Loachman, I'm the product of fast air and then switched to helos and I disagree with your comment above. The 4-6 miles per minute gets you thinking pretty quick and when you get to helos, you have all the time in the world which keeps you IN the cockpit and not skiing behind. As an ICP, I see a big difference between loach drivers, slugs and fast air background. The fastair pilots are much better at IF. Wether you realize it or not, I'm positive the ILS', PARs and TACANs you did in the Tutor helped you in Portage.
 
Rick Ruter said:
Loachman, I'm the product of fast air and then switched to helos and I disagree with your comment above. The 4-6 miles per minute gets you thinking pretty quick and when you get to helos, you have all the time in the world which keeps you IN the cockpit and not skiing behind.

Your mileage may vary. I stand by my comment. Nothing that I did in the Kiowa, especially when operating tactically, bore any resemblance to anything that I did in Moose Jaw that I can remember, and certainly nothing that could not have been taught more cheaply on something else, that something else preferably being more relevant.

Rick Ruter said:
As an ICP, I see a big difference between loach drivers, slugs and fast air background. The fastair pilots are much better at IF. Wether you realize it or not, I'm positive the ILS', PARs and TACANs you did in the Tutor helped you in Portage.

Again, that IF could have been taught on something cheaper and more relevant. After Portage, I had no use for IF other than achieving my quarterly minima and doing my ticket ride beyond treating it as the emergency procedure that it was for us. Most other Kiowa pilots were the same.
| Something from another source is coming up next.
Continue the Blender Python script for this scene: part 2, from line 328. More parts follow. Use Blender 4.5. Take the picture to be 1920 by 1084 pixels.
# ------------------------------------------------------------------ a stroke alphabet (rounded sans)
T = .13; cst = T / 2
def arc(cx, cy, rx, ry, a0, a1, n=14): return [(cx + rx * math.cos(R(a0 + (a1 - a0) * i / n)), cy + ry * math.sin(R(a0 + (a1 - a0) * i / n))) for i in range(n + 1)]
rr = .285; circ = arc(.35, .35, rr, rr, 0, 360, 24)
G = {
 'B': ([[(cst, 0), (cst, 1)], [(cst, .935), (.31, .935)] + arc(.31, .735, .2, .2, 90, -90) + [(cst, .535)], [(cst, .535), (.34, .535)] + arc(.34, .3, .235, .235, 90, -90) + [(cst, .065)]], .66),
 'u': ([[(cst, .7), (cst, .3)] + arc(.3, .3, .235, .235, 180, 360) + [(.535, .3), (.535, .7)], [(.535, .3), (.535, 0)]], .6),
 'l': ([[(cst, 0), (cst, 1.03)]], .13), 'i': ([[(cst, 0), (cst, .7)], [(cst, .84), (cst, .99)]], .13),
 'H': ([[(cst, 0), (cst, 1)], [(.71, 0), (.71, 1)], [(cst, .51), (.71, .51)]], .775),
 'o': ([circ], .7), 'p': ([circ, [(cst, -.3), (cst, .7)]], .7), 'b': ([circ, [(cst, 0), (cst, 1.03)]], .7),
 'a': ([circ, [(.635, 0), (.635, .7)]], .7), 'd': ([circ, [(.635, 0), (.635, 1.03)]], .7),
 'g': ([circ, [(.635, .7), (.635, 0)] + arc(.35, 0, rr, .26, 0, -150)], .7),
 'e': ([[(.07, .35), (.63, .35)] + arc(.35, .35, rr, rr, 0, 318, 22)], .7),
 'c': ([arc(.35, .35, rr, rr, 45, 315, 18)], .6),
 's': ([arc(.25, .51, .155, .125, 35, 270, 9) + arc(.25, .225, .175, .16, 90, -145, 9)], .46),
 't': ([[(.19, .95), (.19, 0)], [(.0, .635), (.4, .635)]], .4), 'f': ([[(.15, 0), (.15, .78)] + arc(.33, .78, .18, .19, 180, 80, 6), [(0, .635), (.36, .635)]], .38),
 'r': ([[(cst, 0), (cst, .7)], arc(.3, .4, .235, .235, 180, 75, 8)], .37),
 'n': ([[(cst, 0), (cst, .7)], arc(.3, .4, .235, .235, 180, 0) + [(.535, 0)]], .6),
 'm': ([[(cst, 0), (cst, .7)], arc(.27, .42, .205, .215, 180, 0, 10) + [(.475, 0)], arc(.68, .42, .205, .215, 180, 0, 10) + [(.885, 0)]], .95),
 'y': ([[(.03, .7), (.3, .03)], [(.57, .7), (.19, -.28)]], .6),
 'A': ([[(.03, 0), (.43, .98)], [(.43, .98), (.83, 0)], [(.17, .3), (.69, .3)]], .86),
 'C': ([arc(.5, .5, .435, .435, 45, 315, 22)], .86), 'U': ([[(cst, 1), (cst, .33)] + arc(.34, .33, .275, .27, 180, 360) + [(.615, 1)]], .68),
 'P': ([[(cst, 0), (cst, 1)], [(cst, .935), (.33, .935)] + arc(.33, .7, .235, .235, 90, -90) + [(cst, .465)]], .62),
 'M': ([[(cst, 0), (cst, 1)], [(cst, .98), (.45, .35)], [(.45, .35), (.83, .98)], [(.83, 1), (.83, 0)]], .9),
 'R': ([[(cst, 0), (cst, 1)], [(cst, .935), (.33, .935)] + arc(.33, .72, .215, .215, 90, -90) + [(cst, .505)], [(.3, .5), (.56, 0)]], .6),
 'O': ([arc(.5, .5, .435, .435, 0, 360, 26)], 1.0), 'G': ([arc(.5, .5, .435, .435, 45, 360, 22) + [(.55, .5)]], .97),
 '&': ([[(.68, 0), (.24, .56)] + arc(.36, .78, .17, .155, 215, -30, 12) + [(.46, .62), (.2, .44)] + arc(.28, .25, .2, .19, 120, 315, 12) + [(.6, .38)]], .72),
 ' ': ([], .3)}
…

Those of us now stuck on the CH146 haven't changed much, either.
 
Loachman said:
Again, that IF could have been taught on something cheaper and more relevant. After Portage, I had no use for IF other than achieving my quarterly minima and doing my ticket ride beyond treating it as the emergency procedure that it was for us. Most other Kiowa pilots were the same. Those of us now stuck on the CH146 haven't changed much, either.
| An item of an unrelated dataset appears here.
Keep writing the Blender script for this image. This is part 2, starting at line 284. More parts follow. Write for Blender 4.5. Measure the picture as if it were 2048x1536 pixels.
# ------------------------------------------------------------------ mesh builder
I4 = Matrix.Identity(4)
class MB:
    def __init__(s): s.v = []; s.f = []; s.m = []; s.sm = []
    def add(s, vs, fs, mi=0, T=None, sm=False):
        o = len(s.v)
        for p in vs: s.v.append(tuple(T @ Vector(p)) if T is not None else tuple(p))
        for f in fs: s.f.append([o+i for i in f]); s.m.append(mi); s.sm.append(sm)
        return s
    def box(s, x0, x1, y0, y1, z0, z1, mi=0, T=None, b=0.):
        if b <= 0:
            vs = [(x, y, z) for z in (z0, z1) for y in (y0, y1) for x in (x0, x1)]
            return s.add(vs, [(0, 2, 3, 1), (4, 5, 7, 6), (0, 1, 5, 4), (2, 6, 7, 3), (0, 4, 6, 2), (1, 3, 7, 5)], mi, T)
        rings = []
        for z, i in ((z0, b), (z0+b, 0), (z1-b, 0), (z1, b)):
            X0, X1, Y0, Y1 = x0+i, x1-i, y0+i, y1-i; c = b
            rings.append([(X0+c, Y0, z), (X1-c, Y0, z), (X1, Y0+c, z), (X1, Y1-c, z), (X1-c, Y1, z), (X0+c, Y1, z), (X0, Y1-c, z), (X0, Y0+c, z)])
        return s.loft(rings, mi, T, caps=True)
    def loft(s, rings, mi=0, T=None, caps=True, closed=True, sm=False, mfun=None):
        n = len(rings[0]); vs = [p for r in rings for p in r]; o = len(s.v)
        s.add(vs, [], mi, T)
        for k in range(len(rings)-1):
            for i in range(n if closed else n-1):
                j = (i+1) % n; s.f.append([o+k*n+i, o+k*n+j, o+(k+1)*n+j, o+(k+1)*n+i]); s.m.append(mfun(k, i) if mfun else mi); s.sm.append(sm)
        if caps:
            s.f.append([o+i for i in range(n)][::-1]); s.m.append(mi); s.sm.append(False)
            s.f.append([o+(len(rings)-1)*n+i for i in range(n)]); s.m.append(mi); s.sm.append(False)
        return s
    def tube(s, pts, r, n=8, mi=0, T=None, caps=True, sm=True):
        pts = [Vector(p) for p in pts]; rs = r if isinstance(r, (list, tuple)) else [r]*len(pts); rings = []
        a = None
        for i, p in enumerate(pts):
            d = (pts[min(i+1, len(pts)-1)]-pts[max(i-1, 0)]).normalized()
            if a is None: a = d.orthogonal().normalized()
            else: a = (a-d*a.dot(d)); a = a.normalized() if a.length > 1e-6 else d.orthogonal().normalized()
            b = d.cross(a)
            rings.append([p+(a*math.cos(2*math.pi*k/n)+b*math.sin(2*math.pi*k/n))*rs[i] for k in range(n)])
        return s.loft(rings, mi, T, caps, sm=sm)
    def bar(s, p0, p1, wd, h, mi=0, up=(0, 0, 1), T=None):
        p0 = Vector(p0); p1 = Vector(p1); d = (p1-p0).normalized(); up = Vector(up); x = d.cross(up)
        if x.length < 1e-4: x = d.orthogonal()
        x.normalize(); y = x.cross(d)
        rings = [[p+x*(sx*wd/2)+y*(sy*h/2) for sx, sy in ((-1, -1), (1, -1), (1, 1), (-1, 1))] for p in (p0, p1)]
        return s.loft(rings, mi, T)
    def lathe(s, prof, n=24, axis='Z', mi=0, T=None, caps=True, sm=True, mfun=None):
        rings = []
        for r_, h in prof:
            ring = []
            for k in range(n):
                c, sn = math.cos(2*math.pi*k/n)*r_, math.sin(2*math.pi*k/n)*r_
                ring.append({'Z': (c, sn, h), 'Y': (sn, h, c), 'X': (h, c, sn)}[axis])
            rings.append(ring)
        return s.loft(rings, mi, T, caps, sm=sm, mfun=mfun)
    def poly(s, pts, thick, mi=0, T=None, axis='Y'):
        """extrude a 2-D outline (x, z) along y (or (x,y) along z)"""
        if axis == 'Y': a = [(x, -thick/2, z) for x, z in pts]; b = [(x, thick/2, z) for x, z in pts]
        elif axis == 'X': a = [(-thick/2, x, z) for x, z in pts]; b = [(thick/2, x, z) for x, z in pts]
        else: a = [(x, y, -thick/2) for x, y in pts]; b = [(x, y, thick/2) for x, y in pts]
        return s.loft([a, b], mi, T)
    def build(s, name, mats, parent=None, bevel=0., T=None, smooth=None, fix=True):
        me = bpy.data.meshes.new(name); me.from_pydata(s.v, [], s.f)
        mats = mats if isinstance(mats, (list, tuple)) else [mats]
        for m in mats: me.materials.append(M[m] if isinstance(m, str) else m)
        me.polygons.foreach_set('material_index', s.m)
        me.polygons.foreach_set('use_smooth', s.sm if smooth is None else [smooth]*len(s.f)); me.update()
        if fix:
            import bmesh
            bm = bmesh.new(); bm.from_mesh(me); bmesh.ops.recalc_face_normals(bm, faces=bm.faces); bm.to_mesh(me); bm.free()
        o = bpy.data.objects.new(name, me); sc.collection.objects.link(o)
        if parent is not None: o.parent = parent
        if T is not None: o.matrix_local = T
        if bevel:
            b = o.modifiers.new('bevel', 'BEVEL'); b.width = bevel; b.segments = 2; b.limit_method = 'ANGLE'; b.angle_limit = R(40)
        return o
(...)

I understand as a loach driver that IF wasn't done except for minimums to keep your ticket but the Griffon???

Loachman said:
Again, that IF could have been taught on something cheaper and more relevant.

Believe it or not, the Tutor was cheaper to fly then than the Griffon is now and that's what helo guys will get their wings on soon. But it is more relevant, hence logical.

We have different opinions because we started on different airframes. Maybe the 170 hours on Tutor didn't do me as much good as I believed because I put on 1500 hours on T-Bird after that... so my fast air stuff is mostly T-Bird.
 
I've regularly filed to get around/over crap that many civy helo drivers had to sit and wait out. 

Everybody has had different experiences during the formative first tour, but IF and thinking at speeds that challenge one's performance are good reasons to keep things the way they are.  Heck, you could probably make a wings program based on the Goodyear blimp, but it would be far less relevant than the "overkill" that some profess exists in the CF pilot production stream.  The time that you would need being on top of things the most and not have had the challenge during training to allow you to handle the situation appropriately would be the deal breaker.  It's always easy to say, "I don't need [XXX] or [YYY] for training, if you haven't been one of the guys to ever need it -- I have, on the other hand, so I don't think the current system is broken.